Back then, as McIver stood over a hot stove frying pork chops, she didn’t want to talk politics, though the 2016 presidential campaign was still unfolding. She told me about the nightmares she was having, about her sister’s bullet-riddled body, about what would trigger that image, about how she had to believe — just had to believe — her sister was in a better place, about why not every member of the victims’ families agreed with the decision by some to have forgiven Roof so quickly and publicly.
We’ve spoken several times since that day, mostly about her long educational career, books, literacy and helping kids. We have not spent much time talking about the efficacy of Roof’s death penalty sentence, or the lowering of the Confederate flag from State House grounds after Roof killed those nine Black people after they had invited him to join in a Bible study.
Neither have we said much to each other about bullet-riddled bodies. Because she has work to do. Because though I know she still mourns, still hurts, can’t forget about the horror of receiving a phone call that night, she has a supreme ability to look forward.

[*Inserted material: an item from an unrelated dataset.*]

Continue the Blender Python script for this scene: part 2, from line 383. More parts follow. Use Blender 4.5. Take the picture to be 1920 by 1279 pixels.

Because though Roof snuffed out her sister’s life far too soon, she knows there’s still work to be done to continue perfecting a country which has never fully lived up to its promise and principles. For McIver and others who make the literacy program possible, they know they can’t waste time or lose sight of that truth, no matter the amount of pain they carry, no matter how deep the psychic scars that are invisible to the untrained eye.
McIver didn’t just begin her work after Roof visited Mother Emanuel, or in response to that deadly night. She was protesting Jim Crow policies in Charleston in the 1960s and was arrested for the first time a year after white South Carolina politicians raised the Confederate flag at the State House in 1961 as a statement against the Civil Rights Movement.
That’s why I didn’t bother asking her about the shooting’s anniversary last month.
Though such milestones are important and are invaluable reminders about what we’ve been through and want to prevent, sometimes serving slices of pepperoni pizza and handing out small plastic jugs of orange sugar-free drinks can be just as powerful when done to further a righteous cause whose roots are decades-deep.
In McIver’s case, it was an illustration of why Roof didn’t win that night 10 years ago, and simply can’t win.
Because there will always be Marjorie McIvers who know how to put their head down and focus on advancing the cause of humanity and equality no matter how much pain they have to endure. Because not even an assassin’s bullet can turn them around.